TASK MATERIAL:
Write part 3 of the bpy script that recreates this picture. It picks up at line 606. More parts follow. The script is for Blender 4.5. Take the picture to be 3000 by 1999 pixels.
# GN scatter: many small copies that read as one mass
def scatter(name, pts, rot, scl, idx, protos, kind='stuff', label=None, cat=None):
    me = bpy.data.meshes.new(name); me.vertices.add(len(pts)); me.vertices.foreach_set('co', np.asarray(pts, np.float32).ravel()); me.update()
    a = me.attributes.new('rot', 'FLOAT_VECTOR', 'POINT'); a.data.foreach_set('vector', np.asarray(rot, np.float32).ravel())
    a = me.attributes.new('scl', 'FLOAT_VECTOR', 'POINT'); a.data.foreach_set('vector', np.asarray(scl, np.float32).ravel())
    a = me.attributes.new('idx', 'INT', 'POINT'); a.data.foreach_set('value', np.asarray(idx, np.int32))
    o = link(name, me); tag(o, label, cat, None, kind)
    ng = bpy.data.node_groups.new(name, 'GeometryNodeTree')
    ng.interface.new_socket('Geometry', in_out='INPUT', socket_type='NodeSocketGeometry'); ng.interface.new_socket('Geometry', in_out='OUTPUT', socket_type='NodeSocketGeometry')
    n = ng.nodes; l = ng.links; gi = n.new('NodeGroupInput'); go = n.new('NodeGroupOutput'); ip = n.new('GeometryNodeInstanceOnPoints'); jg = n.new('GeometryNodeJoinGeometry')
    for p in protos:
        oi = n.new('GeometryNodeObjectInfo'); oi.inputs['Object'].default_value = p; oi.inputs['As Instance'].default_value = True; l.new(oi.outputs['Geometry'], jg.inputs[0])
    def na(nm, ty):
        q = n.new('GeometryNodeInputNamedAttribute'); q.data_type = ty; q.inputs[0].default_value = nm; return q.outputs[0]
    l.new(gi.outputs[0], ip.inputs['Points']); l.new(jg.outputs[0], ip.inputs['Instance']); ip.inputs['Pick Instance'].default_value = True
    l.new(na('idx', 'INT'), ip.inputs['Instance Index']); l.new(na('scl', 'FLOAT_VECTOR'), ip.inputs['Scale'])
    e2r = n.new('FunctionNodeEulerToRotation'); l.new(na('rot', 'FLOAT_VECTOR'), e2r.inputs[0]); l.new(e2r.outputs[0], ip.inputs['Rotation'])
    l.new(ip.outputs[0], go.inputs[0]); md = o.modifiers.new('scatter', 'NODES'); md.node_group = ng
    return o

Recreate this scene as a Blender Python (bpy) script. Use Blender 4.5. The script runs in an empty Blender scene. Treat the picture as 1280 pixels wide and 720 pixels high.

WHAT IS BEING ASKED: Pull out each line containing the word "Blender" and copy it.

EXERCISE RESULT:
Write part 3 of the bpy script that recreates this picture. It picks up at line 606. More parts follow. The script is for Blender 4.5. Take the picture to be 3000 by 1999 pixels.
Recreate this scene as a Blender Python (bpy) script. Use Blender 4.5. The script runs in an empty Blender scene. Treat the picture as 1280 pixels wide and 720 pixels high.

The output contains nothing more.